• [The exercise] Tally the lines containing the word "scene", and report the tally alone.

• [Supplied material]
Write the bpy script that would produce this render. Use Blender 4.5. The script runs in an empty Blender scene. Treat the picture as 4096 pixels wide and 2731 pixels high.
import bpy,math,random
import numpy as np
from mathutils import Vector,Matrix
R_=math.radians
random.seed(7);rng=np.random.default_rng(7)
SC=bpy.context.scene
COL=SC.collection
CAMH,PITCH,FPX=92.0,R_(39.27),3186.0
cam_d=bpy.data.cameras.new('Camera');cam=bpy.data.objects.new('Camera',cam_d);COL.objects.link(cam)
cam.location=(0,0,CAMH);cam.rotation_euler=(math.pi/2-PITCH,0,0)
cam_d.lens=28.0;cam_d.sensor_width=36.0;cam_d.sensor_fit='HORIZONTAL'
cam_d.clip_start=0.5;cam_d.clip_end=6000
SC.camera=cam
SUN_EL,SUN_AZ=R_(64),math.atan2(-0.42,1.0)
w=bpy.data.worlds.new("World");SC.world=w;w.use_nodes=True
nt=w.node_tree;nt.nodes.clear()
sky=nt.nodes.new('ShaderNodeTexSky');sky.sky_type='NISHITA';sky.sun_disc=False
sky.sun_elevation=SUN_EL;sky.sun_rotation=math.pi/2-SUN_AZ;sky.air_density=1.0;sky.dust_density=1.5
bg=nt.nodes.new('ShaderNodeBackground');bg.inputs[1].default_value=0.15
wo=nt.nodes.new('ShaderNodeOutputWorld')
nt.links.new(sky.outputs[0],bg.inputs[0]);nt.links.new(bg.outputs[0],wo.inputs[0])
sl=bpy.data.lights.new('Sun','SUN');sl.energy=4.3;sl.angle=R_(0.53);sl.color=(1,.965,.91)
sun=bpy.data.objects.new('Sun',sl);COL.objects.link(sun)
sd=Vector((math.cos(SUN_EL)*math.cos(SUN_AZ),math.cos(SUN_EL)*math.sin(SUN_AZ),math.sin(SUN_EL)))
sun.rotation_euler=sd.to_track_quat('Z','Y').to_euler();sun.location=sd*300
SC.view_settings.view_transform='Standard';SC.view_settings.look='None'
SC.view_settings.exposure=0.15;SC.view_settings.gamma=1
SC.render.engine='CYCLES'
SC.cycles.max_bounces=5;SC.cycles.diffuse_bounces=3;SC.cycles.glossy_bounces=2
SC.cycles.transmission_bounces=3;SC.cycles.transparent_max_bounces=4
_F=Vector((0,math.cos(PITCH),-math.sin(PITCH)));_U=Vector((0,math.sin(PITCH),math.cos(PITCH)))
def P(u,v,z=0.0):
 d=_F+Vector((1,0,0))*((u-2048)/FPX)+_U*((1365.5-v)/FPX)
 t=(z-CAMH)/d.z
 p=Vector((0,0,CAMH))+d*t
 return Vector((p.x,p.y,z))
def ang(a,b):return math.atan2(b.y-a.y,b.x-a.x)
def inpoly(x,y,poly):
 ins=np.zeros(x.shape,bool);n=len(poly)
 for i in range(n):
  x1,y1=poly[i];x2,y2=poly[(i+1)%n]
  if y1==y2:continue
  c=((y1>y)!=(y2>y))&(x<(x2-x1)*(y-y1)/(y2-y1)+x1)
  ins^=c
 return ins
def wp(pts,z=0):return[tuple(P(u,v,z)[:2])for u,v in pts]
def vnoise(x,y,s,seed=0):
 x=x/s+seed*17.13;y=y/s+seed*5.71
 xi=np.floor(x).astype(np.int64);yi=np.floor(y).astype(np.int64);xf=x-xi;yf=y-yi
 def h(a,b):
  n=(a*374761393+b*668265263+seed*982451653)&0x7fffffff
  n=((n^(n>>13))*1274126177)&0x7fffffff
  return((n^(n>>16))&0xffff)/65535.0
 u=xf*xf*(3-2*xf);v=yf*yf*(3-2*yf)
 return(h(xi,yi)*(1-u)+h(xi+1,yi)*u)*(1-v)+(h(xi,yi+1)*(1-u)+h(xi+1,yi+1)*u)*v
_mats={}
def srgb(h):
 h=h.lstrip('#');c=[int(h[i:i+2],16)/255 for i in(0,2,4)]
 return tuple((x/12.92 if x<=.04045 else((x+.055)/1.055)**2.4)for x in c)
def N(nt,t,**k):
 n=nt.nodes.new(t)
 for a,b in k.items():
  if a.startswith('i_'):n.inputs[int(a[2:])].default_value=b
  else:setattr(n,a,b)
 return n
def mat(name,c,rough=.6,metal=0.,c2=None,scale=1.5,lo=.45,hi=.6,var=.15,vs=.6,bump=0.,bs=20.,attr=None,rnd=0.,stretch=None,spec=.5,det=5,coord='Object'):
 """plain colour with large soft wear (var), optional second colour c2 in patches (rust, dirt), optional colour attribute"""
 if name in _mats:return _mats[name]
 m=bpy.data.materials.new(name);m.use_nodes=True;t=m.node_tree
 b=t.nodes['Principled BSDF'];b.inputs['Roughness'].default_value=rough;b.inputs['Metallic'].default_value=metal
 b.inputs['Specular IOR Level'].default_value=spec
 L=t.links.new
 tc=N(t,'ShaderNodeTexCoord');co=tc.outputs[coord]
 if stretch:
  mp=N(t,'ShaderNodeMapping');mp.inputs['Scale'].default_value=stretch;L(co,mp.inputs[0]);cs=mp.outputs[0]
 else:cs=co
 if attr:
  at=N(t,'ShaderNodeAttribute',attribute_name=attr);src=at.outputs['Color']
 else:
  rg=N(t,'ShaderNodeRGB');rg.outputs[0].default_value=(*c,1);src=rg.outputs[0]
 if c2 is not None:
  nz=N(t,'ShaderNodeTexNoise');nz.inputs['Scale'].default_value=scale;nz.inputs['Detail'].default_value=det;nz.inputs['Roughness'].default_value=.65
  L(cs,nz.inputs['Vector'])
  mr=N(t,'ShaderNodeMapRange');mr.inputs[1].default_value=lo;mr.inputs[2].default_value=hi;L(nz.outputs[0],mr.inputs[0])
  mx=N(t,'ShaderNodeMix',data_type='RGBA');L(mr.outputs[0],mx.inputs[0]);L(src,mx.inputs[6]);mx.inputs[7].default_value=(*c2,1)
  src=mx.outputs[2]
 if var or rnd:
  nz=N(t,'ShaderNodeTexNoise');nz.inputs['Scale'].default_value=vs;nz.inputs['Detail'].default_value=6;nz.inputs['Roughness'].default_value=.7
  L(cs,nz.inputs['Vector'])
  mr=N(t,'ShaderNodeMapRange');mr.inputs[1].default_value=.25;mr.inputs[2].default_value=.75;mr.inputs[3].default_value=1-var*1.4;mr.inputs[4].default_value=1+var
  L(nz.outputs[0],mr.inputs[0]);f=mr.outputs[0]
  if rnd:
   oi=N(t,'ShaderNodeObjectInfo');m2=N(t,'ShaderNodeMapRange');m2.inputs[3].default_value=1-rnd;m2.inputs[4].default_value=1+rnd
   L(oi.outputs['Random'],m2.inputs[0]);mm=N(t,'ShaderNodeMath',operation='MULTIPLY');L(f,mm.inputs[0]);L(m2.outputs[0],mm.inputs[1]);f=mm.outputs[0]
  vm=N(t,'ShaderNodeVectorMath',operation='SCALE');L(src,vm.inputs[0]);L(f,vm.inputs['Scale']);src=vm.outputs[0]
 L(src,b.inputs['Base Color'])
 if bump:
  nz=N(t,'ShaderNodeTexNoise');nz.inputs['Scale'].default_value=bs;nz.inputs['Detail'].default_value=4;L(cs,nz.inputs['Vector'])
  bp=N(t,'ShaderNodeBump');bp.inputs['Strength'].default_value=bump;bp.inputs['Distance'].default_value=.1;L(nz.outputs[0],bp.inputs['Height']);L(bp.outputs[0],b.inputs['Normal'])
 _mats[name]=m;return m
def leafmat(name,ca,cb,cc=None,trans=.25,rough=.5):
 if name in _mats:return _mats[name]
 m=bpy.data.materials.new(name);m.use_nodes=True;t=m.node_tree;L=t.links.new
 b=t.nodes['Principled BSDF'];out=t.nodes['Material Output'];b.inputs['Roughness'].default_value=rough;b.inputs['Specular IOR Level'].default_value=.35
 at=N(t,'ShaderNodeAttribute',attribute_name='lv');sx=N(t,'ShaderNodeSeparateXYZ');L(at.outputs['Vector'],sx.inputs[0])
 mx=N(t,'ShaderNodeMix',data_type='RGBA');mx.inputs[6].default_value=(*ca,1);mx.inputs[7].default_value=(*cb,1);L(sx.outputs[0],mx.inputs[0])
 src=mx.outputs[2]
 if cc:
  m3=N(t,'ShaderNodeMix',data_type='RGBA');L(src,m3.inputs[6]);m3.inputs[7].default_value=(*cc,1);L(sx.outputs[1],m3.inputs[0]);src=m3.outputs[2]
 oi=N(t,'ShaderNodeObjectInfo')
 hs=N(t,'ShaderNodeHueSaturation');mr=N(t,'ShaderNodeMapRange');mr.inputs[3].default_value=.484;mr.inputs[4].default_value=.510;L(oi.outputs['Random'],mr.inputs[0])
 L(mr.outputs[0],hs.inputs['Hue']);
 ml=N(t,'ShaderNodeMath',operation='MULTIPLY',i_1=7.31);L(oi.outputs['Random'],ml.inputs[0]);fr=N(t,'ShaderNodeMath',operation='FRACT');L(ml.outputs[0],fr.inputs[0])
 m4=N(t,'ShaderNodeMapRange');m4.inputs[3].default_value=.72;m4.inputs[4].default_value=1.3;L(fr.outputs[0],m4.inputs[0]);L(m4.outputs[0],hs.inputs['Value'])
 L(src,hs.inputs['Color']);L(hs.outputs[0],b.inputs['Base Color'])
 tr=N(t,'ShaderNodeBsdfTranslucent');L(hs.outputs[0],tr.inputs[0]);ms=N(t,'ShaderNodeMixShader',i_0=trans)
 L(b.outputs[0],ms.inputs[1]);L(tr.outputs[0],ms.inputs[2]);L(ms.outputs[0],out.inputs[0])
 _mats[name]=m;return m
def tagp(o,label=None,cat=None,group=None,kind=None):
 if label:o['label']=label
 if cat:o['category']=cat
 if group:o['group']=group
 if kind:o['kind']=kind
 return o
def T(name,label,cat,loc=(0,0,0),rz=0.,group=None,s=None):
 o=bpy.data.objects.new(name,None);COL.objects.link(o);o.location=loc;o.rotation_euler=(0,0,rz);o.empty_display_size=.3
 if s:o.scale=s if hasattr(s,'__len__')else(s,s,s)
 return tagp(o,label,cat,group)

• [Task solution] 2